Parece tan segura, la oigo tan sólida que me dan ganas de refutarle el punto. Cuando pretendo ensayar una campaña retórica contra el agradecimiento desmedido a un político, que al fin y al cabo lo único que hace es administrar la plata de los impuestos, ella se adelanta y me deja fuera de juego.

–Mirá –afirma con determinación– hay que reconocer lo que hacen. Yo vine hace poco a Mar de Ajó, pero gobiernos hay en todos lados y ellos con la misma plata hacen otras cosas, nunca ayudan al pobre. Prefieren ponerle luz a los ricos. Yo siempre trabajé para mí y para mis chicos. Ahora ellos también trabajan, pero nunca alcanza. Es un barril sin fondo. Nunca pedí nada, pero es injusto que pongan luces y pinten veredas y que los chicos tengan frío y hambre.
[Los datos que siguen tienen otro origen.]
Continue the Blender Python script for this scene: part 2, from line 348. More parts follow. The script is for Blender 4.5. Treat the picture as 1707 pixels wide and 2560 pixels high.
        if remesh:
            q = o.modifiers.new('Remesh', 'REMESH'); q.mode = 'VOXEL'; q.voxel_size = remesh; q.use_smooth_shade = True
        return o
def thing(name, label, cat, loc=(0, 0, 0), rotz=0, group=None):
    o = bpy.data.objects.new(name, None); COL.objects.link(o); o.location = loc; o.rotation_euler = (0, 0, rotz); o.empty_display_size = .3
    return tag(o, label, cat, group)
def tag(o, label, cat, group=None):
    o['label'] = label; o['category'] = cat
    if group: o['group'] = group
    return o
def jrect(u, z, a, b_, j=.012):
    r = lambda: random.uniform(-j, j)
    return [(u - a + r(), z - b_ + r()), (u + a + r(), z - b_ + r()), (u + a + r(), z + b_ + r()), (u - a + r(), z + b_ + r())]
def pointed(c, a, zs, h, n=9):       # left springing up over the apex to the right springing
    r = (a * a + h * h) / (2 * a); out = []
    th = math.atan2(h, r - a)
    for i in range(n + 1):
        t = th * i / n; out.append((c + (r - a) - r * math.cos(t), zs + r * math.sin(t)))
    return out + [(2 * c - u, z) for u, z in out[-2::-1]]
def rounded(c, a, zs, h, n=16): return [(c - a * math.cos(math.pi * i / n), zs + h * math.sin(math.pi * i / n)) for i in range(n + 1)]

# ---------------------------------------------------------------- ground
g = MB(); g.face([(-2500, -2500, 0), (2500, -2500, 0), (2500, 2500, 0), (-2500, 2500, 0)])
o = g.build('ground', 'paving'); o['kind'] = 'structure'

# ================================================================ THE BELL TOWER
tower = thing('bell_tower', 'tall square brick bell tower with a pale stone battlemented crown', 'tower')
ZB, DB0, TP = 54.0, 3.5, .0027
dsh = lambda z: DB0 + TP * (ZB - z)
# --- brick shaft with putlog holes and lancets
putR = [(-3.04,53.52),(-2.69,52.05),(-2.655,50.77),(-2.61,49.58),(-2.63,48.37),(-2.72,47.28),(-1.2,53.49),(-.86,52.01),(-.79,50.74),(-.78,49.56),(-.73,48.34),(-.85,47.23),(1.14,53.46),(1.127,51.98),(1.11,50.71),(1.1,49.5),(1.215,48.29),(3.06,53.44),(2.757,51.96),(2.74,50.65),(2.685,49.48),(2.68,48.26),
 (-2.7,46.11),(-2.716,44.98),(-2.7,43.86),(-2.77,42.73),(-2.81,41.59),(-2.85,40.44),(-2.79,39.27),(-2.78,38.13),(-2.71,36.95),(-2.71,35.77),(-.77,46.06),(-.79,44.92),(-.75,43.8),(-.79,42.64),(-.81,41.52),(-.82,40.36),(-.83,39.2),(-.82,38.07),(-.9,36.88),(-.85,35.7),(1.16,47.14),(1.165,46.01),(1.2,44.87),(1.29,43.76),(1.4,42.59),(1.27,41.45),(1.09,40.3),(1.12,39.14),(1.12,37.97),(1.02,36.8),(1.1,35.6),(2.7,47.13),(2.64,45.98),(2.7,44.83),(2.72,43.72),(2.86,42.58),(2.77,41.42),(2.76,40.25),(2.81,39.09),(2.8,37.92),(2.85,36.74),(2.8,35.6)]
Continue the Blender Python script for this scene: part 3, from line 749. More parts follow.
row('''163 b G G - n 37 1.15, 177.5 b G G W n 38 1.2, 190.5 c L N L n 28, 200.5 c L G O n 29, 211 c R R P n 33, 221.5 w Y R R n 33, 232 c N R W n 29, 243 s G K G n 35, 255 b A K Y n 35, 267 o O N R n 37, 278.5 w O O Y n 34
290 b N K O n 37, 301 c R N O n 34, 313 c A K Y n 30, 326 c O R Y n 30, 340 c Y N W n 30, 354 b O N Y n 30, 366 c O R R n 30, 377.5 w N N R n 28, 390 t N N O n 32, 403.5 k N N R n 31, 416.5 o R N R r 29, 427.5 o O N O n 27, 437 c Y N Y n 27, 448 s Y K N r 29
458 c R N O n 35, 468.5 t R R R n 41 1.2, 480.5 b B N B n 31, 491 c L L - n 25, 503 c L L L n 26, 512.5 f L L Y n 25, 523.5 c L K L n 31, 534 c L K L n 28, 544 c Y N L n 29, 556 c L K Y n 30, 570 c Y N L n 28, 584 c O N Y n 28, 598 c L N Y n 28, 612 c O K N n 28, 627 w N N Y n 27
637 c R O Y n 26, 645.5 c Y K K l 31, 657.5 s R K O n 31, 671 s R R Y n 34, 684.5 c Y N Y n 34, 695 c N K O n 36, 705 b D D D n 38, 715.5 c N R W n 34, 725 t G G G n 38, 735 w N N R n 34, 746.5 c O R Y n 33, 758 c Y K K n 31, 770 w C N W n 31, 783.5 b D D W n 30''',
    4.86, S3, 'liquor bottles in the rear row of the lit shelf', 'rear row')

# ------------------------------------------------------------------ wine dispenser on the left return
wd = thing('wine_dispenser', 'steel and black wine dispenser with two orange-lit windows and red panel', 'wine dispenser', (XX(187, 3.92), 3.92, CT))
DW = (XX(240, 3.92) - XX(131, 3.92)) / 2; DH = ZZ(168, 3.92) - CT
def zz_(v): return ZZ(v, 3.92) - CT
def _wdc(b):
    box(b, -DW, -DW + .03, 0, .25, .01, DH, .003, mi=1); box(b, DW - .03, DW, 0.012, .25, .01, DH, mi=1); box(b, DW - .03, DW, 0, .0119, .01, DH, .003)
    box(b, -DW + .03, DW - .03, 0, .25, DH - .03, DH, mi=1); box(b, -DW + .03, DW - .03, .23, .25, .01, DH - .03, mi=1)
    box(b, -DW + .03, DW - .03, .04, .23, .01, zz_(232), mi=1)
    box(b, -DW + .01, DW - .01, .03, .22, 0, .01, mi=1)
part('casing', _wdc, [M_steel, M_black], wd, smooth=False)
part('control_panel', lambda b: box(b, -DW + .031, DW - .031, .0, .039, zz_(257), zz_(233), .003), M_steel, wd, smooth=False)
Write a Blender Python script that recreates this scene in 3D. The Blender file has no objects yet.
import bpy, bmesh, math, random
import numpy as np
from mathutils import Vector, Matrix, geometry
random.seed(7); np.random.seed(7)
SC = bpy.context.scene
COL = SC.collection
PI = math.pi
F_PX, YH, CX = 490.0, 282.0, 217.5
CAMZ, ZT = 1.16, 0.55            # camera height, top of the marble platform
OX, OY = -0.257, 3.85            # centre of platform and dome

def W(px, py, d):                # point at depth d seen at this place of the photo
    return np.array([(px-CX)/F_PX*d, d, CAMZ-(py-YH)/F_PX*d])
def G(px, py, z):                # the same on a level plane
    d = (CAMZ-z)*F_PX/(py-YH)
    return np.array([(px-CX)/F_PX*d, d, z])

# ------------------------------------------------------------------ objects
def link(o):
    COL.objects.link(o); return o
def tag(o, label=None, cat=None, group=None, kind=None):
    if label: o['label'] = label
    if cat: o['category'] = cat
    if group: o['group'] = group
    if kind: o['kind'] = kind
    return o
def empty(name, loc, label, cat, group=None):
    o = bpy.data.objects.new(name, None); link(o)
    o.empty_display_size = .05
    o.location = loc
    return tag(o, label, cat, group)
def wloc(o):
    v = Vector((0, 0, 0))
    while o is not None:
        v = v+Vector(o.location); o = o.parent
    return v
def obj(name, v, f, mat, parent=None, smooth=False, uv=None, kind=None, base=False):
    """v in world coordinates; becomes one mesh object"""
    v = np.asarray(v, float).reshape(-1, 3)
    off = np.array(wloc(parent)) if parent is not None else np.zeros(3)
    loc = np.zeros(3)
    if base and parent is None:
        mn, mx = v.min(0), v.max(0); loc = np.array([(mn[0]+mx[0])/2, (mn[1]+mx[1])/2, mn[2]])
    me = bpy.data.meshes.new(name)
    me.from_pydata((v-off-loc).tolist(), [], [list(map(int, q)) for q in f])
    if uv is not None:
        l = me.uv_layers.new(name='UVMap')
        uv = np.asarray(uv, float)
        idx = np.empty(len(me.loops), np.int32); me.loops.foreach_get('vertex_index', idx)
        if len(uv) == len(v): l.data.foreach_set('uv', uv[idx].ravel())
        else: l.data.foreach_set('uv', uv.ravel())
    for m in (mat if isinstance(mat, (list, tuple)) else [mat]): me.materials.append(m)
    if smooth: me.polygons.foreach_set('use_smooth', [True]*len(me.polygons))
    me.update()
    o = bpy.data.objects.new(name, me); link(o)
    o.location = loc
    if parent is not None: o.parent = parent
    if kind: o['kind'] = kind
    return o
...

Me quedé mirándola. Esa mujer, a cargo de siete nenes y una mamá, sin tiempos para ella, siguió con su trabajo. Terminó con los platos, cambió y lavó a Jonhy, despejó la mesa para que Sandro hiciera los deberes y le dio plata a Noelia para que traiga yerba.

Charlamos un rato largo. Hablamos de los chicos y de los papás. Romi y Noelia son hijas de un tipo que le pegaba “noche por medio, hasta que por fin desapareció”. Los otros cinco son de otro que la abandonó dos meses después de haber quedado embarazada de Jonhy. Al principio era un hombre bueno, pero con el paso de los años “se volvió borracho y dormía muy poco en casa”.

Los dientes de Nelly “empezaron a pudrirse entre Sabrina y Sandro” y ya nunca más aspiró a un trabajo estable. Desde entonces Nelly resiste los embates de la pobreza y al miedo a enfermarse un día y que sus hijos no tengan para comer al día siguiente. Disfruta de la esperanza de una dentadura nueva casi con culpa, como si el destino de muñeca rusa fuese ineludible.

Pasó mucho tiempo desde que hice esta nota. La semana pasada Nelly y yo nos cruzamos en una esquina por casualidad. Ella esperaba el colectivo y yo paseaba disfrutando los últimos calorcitos. Se sorprendió al verme; sus mejillas enrojecieron y me dedicó una sonrisa muy blanca y brillante. Lucía feliz.